CBS Minnesota - March 5, 2015 - African Americans are not experiencing the same economic recovery compared to others in the country, according to a new report from the Economic Policy Institute and the Center for Popular Democracy.
Some organizations say Minnesota is experiencing a crisis level of inequality with wages and jobs.
Black unemployment is four times higher than whites in the state.
“It’s a report that shows, I think, what we already knew,” Neighborhoods Organizing for Change’s Anthony Newby said.
He says he did not need a report to know the challenges faced by many in his community.
“If you look right outside the door here on Broadway Avenue, you’ll see a total lack of industry. We’ve got low-wage jobs, low-wage opportunities,” Newby said. “We’re a mile and a half or so from downtown Minneapolis, which is considered one of the economic hubs, certainly of the Midwest.”
The report spells out how the economy is bouncing back, but not for African Americans — especially those who live in Minnesota.
Since 2000, wages have decreased by 44 cents an hour for African Americans. This statistic does not ring true for whites or Latinos.
“We’re told that Minnesota is one of the best places in the country to live if you want a job, and that’s true if you’re a white person. Unemployment is 2.8 percent. If you’re black, its 10.9 percent,” Newby said.

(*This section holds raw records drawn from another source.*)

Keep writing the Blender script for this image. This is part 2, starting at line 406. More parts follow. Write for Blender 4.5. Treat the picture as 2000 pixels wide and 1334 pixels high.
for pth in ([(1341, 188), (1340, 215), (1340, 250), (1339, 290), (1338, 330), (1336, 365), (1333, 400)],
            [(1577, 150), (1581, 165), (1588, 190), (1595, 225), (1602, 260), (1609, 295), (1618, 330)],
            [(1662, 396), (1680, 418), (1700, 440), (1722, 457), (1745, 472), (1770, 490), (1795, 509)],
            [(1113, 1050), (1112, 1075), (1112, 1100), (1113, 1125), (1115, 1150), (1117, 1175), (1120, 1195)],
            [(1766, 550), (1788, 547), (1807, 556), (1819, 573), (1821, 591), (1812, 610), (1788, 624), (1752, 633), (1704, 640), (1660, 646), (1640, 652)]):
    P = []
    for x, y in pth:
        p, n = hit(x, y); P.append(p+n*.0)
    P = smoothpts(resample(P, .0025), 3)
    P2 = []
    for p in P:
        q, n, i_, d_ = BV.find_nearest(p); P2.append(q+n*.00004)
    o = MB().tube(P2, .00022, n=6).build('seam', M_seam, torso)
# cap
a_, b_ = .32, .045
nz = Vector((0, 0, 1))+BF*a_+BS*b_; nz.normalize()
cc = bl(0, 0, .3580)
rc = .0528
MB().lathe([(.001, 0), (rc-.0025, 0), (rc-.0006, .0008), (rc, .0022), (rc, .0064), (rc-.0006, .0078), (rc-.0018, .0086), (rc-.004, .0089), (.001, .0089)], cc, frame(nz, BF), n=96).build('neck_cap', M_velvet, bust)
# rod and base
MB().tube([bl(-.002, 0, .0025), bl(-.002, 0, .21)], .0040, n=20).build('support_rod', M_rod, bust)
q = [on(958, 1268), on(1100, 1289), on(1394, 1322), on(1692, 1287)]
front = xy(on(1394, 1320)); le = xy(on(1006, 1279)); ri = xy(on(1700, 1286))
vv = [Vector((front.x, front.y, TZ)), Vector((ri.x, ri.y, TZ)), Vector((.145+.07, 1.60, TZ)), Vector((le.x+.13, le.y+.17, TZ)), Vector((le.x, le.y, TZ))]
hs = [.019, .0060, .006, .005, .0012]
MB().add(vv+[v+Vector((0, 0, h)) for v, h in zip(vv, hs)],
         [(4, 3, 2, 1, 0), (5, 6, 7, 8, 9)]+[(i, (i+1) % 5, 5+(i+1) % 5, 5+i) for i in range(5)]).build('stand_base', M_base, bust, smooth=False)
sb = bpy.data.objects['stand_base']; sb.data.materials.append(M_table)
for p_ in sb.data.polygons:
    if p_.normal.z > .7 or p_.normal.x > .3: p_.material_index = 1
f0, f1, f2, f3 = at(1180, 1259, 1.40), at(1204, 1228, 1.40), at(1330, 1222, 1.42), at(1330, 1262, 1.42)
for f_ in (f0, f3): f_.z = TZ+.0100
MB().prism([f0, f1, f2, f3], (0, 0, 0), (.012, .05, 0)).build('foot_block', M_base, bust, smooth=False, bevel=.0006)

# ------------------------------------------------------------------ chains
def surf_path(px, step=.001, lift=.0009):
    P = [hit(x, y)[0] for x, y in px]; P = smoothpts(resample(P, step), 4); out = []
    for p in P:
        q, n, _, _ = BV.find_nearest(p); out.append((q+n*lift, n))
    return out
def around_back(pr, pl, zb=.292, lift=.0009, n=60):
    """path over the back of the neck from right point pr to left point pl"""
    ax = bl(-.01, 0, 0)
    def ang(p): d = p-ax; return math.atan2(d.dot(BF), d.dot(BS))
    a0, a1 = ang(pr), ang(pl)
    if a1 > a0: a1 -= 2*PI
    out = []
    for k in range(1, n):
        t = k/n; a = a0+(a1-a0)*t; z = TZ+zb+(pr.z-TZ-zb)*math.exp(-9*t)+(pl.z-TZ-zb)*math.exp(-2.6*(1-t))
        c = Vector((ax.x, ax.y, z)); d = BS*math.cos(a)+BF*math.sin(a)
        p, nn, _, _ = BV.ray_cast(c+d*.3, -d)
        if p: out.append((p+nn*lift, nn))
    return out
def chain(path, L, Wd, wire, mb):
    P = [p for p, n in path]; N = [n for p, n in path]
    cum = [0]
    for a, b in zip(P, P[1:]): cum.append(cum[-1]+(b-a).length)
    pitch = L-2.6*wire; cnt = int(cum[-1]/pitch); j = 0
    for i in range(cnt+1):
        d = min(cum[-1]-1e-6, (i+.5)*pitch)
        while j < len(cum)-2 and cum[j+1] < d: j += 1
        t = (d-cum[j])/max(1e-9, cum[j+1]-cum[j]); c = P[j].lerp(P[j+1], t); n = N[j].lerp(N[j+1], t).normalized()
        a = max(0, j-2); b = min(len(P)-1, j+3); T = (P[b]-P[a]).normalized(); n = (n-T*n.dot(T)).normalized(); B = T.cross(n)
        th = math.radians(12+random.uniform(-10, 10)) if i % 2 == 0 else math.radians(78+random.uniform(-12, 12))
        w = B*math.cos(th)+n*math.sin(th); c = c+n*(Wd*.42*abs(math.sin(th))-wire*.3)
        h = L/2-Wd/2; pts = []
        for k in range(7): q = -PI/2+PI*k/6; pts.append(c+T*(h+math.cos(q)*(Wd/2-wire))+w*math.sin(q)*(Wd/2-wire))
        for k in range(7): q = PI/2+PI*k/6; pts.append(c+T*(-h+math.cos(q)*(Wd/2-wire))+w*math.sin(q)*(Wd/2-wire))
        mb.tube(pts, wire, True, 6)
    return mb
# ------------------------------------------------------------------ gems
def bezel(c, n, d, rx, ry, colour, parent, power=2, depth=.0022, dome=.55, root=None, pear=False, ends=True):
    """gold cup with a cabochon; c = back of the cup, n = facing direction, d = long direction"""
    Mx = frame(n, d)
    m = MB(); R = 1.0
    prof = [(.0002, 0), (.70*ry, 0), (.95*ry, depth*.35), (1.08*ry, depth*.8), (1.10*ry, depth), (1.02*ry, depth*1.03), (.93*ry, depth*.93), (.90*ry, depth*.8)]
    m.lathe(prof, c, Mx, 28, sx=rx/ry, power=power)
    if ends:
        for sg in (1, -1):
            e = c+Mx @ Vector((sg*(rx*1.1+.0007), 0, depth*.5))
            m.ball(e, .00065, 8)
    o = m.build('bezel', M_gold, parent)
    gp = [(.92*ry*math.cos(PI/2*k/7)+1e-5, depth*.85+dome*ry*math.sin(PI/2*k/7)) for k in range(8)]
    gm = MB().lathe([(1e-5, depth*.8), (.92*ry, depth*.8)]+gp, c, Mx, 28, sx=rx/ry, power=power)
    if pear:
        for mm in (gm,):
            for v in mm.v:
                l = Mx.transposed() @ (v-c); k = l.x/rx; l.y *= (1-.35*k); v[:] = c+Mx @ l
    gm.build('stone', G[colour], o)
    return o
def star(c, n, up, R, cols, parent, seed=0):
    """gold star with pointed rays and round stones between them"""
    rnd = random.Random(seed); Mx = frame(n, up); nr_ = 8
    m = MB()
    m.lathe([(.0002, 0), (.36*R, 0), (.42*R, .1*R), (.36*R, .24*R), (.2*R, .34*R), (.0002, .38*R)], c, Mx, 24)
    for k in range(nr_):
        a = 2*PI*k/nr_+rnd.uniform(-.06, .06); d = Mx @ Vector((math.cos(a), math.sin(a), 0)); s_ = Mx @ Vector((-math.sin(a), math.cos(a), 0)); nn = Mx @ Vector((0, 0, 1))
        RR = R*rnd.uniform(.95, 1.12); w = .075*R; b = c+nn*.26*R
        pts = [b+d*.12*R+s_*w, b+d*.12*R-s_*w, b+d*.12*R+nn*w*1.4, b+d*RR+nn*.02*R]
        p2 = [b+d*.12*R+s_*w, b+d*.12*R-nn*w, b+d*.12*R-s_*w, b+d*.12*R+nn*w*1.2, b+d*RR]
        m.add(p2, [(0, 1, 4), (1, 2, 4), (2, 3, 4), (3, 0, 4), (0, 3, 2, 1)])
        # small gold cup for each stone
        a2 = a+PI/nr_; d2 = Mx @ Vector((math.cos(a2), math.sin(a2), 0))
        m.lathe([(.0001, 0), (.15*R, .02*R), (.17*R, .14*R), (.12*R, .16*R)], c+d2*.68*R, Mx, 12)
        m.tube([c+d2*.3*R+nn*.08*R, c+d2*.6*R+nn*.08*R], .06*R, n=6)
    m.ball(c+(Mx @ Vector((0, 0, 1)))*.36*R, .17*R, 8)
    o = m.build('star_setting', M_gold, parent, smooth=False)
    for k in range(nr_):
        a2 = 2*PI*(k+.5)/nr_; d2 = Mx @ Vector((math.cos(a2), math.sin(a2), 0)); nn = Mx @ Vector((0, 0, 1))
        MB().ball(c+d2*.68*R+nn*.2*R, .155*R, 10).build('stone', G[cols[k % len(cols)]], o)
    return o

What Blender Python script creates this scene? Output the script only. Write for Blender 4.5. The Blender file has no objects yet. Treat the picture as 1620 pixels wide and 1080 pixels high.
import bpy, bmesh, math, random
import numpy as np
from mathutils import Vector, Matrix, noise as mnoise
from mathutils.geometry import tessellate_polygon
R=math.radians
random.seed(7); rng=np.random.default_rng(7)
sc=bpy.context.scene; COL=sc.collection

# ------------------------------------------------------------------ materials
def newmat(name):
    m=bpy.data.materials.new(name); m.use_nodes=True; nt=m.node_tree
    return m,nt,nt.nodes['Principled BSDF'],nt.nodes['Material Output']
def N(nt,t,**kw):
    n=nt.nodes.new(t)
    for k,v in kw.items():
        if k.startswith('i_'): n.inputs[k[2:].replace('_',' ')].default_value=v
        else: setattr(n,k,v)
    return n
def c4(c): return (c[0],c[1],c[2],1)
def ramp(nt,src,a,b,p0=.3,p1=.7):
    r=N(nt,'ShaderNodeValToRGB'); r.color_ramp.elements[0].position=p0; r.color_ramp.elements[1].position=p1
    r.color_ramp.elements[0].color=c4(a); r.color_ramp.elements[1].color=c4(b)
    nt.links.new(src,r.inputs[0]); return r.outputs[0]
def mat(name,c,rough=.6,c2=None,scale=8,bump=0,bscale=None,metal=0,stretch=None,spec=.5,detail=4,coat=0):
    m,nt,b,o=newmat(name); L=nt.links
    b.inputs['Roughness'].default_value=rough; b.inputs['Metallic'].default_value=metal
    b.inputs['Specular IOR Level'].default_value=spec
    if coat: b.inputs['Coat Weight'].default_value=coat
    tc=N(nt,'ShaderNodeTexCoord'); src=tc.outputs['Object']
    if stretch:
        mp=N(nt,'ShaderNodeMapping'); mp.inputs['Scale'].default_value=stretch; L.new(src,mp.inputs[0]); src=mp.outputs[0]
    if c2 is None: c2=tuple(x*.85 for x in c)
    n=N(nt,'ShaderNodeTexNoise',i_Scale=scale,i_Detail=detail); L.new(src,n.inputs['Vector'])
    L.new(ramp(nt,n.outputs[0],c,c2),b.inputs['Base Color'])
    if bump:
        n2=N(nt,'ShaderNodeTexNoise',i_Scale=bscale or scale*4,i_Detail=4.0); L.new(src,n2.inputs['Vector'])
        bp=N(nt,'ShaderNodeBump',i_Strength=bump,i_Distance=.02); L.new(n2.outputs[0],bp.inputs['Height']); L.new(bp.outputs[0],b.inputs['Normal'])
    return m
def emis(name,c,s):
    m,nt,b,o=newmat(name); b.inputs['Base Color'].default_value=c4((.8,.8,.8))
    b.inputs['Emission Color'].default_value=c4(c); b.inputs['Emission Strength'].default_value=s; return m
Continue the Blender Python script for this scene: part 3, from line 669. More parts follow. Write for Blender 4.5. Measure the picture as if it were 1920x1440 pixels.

Kentha Parker says she is more than a statistic.
“I’ve been looking for work since 2011, since the tornado,” Parker said.
She’s a mother who is struggling to find work to take care of her family. She says she’s tired of hearing these words: “We’re not hiring at this time, we’ll keep your application on file."
“The Federal Reserve, which has a branch right here in Minneapolis, could do a lot to actually influence the general economy,” Newby said.
He believes the Federal Reserve has the power to keep interest rates low, which in turn could boost wages and help reduce income inequality.
Newby says Neighborhoods Organizing for Change will push to be a part of the conversation.
He wants to see people of color at the table when the Federal Reserve produces its policies.